Canadian Commentary: Constitution and Politics: Notes

Constitution Notes

Here follow a series of short commentaries about various aspects of the Constitution, the Quebec question, language and all of those other related issues which continue to exasperate and entertain Canadians.


Sept. 16, 1997

Thank goodness the embarassing spectacle of the media freaking out over Lucien Bouchard's supposed unbalanced psychology is past. The most appalling offender was Saturday Night, which continued its new policy of character assassination by portraying Bouchard spewing saliva in period costume on its cover. Please! If this kind of panicked fear is the best the media can come up with when trying to understand Bouchard, it is no wonder that the federalists have not yet figured out a way to deal with him.
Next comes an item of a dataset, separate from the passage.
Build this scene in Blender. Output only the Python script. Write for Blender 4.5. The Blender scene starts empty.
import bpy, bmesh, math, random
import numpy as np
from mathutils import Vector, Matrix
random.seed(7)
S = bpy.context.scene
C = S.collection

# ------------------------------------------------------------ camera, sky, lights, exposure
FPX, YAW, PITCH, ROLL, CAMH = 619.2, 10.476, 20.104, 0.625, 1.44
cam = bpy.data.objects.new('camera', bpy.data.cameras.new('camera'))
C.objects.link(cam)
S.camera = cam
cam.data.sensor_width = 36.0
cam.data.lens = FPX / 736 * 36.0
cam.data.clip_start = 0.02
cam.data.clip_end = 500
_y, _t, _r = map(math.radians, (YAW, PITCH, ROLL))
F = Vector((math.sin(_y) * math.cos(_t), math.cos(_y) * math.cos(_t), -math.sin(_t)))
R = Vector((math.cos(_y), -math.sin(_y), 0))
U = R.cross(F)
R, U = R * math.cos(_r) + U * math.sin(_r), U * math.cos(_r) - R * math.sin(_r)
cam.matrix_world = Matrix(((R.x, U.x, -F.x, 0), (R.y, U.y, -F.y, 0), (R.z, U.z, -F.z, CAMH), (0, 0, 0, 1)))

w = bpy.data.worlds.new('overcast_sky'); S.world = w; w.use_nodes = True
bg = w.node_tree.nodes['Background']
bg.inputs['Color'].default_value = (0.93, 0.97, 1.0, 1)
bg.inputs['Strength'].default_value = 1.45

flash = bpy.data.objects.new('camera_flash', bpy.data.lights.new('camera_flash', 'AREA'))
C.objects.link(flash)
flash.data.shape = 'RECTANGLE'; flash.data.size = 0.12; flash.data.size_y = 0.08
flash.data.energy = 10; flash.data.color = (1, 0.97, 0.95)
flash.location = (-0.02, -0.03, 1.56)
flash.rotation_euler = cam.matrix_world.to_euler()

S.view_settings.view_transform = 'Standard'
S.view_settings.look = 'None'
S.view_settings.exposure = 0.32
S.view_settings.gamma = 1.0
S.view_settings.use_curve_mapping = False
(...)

The primary accusations appeared to be that he was egotistical, inconsistent, and had a quick temper. Since the first two are pretty much necessary qualifications for successful politicians, they hardly seem grounds for calling him a psycho. As for the temper, the book Double Vision gives quite horrifying examples of Paul Martin's quick and violent temper (which in fact sounds remarkably similar to Bouchard's), but I don't see anyone labelling him a psycho.

Of course, it is true that Bouchard's appeal and success is incomprehensible to anglophone Canadians. He simply does not make sense to us. But if he is incomprehensible to anglophones, while being completely in tune with Quebecers, doesn't this simply show that Quebec really is a different society? Any province that could elect Lucien Bouchard must be distinct (or unique, or whatever).